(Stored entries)
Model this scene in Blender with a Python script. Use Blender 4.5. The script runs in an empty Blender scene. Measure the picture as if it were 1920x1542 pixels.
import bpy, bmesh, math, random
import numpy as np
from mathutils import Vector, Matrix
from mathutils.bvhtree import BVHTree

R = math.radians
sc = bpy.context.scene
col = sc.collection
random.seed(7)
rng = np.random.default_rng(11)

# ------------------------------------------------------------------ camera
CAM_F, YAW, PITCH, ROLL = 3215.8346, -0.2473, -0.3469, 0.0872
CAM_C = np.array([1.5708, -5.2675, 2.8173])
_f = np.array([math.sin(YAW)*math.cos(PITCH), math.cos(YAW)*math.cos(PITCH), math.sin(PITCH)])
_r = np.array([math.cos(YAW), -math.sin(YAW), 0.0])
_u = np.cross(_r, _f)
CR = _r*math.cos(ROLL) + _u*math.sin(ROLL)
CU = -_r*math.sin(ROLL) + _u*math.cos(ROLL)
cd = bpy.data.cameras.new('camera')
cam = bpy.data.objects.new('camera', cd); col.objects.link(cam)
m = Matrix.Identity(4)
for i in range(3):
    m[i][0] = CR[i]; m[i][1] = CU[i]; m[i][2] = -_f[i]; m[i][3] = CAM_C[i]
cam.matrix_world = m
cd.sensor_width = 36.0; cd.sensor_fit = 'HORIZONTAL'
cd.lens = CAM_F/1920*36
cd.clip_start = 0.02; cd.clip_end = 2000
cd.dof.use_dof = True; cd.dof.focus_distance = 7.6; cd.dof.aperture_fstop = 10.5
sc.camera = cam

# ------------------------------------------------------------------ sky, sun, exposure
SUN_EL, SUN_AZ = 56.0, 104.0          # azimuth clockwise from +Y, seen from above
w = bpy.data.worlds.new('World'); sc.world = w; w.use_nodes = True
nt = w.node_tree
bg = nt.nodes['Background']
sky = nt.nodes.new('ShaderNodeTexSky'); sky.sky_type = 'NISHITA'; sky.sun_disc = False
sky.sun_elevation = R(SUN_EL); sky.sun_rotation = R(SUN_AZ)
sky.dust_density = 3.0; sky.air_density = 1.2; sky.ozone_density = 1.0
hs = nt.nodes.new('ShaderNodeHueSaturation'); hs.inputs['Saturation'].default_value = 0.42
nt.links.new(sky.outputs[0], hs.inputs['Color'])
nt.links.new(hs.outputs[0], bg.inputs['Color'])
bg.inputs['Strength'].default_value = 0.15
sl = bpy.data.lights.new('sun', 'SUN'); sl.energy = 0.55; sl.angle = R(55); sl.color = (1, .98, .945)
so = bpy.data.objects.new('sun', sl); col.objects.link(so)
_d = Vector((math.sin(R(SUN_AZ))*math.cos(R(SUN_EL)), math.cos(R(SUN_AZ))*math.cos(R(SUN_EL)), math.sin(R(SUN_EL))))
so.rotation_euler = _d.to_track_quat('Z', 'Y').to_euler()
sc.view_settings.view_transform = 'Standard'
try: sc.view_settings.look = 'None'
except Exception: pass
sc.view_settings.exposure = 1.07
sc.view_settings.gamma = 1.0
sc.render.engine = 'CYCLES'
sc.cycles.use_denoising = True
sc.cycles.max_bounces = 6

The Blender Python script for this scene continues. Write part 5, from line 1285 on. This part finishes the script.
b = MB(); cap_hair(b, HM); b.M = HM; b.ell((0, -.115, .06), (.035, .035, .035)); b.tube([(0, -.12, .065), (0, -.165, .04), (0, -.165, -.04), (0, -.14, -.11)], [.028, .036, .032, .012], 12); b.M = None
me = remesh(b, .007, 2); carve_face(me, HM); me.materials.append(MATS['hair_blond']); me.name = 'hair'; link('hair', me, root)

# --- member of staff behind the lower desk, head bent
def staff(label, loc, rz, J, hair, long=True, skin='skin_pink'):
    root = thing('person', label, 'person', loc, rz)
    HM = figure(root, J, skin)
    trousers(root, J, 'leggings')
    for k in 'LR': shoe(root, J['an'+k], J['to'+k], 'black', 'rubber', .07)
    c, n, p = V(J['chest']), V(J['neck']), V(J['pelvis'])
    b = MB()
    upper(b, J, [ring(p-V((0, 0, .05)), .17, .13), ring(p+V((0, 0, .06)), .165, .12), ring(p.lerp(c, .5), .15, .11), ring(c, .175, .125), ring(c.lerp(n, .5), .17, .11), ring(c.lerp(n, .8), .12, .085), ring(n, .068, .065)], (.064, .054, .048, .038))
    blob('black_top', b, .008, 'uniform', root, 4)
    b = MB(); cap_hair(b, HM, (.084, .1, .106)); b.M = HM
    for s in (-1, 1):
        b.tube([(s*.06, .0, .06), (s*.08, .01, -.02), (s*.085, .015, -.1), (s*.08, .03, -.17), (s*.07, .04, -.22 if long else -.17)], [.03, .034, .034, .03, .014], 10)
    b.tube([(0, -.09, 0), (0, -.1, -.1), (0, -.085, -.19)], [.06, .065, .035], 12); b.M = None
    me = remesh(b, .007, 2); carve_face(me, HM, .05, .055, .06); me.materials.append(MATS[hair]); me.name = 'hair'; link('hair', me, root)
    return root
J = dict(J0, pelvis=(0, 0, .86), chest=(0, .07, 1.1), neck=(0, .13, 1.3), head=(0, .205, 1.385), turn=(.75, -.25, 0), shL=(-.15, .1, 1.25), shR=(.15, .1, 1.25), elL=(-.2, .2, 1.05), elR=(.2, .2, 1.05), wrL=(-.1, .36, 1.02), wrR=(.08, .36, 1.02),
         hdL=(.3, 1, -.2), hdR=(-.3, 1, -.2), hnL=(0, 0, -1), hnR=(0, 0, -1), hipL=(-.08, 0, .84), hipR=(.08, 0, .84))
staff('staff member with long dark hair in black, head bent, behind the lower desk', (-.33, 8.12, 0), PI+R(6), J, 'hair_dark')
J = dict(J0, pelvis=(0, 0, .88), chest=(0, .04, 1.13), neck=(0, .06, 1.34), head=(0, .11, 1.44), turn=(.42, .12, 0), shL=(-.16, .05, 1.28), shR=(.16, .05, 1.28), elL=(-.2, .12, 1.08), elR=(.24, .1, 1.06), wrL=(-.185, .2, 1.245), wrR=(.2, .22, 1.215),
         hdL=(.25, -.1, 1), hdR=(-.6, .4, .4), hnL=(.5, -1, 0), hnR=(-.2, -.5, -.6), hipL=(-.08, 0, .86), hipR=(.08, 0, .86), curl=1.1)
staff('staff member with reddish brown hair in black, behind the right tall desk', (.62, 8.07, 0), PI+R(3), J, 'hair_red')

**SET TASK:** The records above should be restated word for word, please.

**EXPECTED ANSWER:**
Model this scene in Blender with a Python script. Use Blender 4.5. The script runs in an empty Blender scene. Measure the picture as if it were 1920x1542 pixels.
import bpy, bmesh, math, random
import numpy as np
from mathutils import Vector, Matrix
from mathutils.bvhtree import BVHTree

R = math.radians
sc = bpy.context.scene
col = sc.collection
random.seed(7)
rng = np.random.default_rng(11)

# ------------------------------------------------------------------ camera
CAM_F, YAW, PITCH, ROLL = 3215.8346, -0.2473, -0.3469, 0.0872
CAM_C = np.array([1.5708, -5.2675, 2.8173])
_f = np.array([math.sin(YAW)*math.cos(PITCH), math.cos(YAW)*math.cos(PITCH), math.sin(PITCH)])
_r = np.array([math.cos(YAW), -math.sin(YAW), 0.0])
_u = np.cross(_r, _f)
CR = _r*math.cos(ROLL) + _u*math.sin(ROLL)
CU = -_r*math.sin(ROLL) + _u*math.cos(ROLL)
cd = bpy.data.cameras.new('camera')
cam = bpy.data.objects.new('camera', cd); col.objects.link(cam)
m = Matrix.Identity(4)
for i in range(3):
    m[i][0] = CR[i]; m[i][1] = CU[i]; m[i][2] = -_f[i]; m[i][3] = CAM_C[i]
cam.matrix_world = m
cd.sensor_width = 36.0; cd.sensor_fit = 'HORIZONTAL'
cd.lens = CAM_F/1920*36
cd.clip_start = 0.02; cd.clip_end = 2000
cd.dof.use_dof = True; cd.dof.focus_distance = 7.6; cd.dof.aperture_fstop = 10.5
sc.camera = cam

# ------------------------------------------------------------------ sky, sun, exposure
SUN_EL, SUN_AZ = 56.0, 104.0          # azimuth clockwise from +Y, seen from above
w = bpy.data.worlds.new('World'); sc.world = w; w.use_nodes = True
nt = w.node_tree
bg = nt.nodes['Background']
sky = nt.nodes.new('ShaderNodeTexSky'); sky.sky_type = 'NISHITA'; sky.sun_disc = False
sky.sun_elevation = R(SUN_EL); sky.sun_rotation = R(SUN_AZ)
sky.dust_density = 3.0; sky.air_density = 1.2; sky.ozone_density = 1.0
hs = nt.nodes.new('ShaderNodeHueSaturation'); hs.inputs['Saturation'].default_value = 0.42
nt.links.new(sky.outputs[0], hs.inputs['Color'])
nt.links.new(hs.outputs[0], bg.inputs['Color'])
bg.inputs['Strength'].default_value = 0.15
sl = bpy.data.lights.new('sun', 'SUN'); sl.energy = 0.55; sl.angle = R(55); sl.color = (1, .98, .945)
so = bpy.data.objects.new('sun', sl); col.objects.link(so)
_d = Vector((math.sin(R(SUN_AZ))*math.cos(R(SUN_EL)), math.cos(R(SUN_AZ))*math.cos(R(SUN_EL)), math.sin(R(SUN_EL))))
so.rotation_euler = _d.to_track_quat('Z', 'Y').to_euler()
sc.view_settings.view_transform = 'Standard'
try: sc.view_settings.look = 'None'
except Exception: pass
sc.view_settings.exposure = 1.07
sc.view_settings.gamma = 1.0
sc.render.engine = 'CYCLES'
sc.cycles.use_denoising = True
sc.cycles.max_bounces = 6

The Blender Python script for this scene continues. Write part 5, from line 1285 on. This part finishes the script.
b = MB(); cap_hair(b, HM); b.M = HM; b.ell((0, -.115, .06), (.035, .035, .035)); b.tube([(0, -.12, .065), (0, -.165, .04), (0, -.165, -.04), (0, -.14, -.11)], [.028, .036, .032, .012], 12); b.M = None
me = remesh(b, .007, 2); carve_face(me, HM); me.materials.append(MATS['hair_blond']); me.name = 'hair'; link('hair', me, root)

# --- member of staff behind the lower desk, head bent
def staff(label, loc, rz, J, hair, long=True, skin='skin_pink'):
    root = thing('person', label, 'person', loc, rz)
    HM = figure(root, J, skin)
    trousers(root, J, 'leggings')
    for k in 'LR': shoe(root, J['an'+k], J['to'+k], 'black', 'rubber', .07)
    c, n, p = V(J['chest']), V(J['neck']), V(J['pelvis'])
    b = MB()
    upper(b, J, [ring(p-V((0, 0, .05)), .17, .13), ring(p+V((0, 0, .06)), .165, .12), ring(p.lerp(c, .5), .15, .11), ring(c, .175, .125), ring(c.lerp(n, .5), .17, .11), ring(c.lerp(n, .8), .12, .085), ring(n, .068, .065)], (.064, .054, .048, .038))
    blob('black_top', b, .008, 'uniform', root, 4)
    b = MB(); cap_hair(b, HM, (.084, .1, .106)); b.M = HM
    for s in (-1, 1):
        b.tube([(s*.06, .0, .06), (s*.08, .01, -.02), (s*.085, .015, -.1), (s*.08, .03, -.17), (s*.07, .04, -.22 if long else -.17)], [.03, .034, .034, .03, .014], 10)
    b.tube([(0, -.09, 0), (0, -.1, -.1), (0, -.085, -.19)], [.06, .065, .035], 12); b.M = None
    me = remesh(b, .007, 2); carve_face(me, HM, .05, .055, .06); me.materials.append(MATS[hair]); me.name = 'hair'; link('hair', me, root)
    return root
J = dict(J0, pelvis=(0, 0, .86), chest=(0, .07, 1.1), neck=(0, .13, 1.3), head=(0, .205, 1.385), turn=(.75, -.25, 0), shL=(-.15, .1, 1.25), shR=(.15, .1, 1.25), elL=(-.2, .2, 1.05), elR=(.2, .2, 1.05), wrL=(-.1, .36, 1.02), wrR=(.08, .36, 1.02),
         hdL=(.3, 1, -.2), hdR=(-.3, 1, -.2), hnL=(0, 0, -1), hnR=(0, 0, -1), hipL=(-.08, 0, .84), hipR=(.08, 0, .84))
staff('staff member with long dark hair in black, head bent, behind the lower desk', (-.33, 8.12, 0), PI+R(6), J, 'hair_dark')
J = dict(J0, pelvis=(0, 0, .88), chest=(0, .04, 1.13), neck=(0, .06, 1.34), head=(0, .11, 1.44), turn=(.42, .12, 0), shL=(-.16, .05, 1.28), shR=(.16, .05, 1.28), elL=(-.2, .12, 1.08), elR=(.24, .1, 1.06), wrL=(-.185, .2, 1.245), wrR=(.2, .22, 1.215),
         hdL=(.25, -.1, 1), hdR=(-.6, .4, .4), hnL=(.5, -1, 0), hnR=(-.2, -.5, -.6), hipL=(-.08, 0, .86), hipR=(.08, 0, .86), curl=1.1)
staff('staff member with reddish brown hair in black, behind the right tall desk', (.62, 8.07, 0), PI+R(3), J, 'hair_red')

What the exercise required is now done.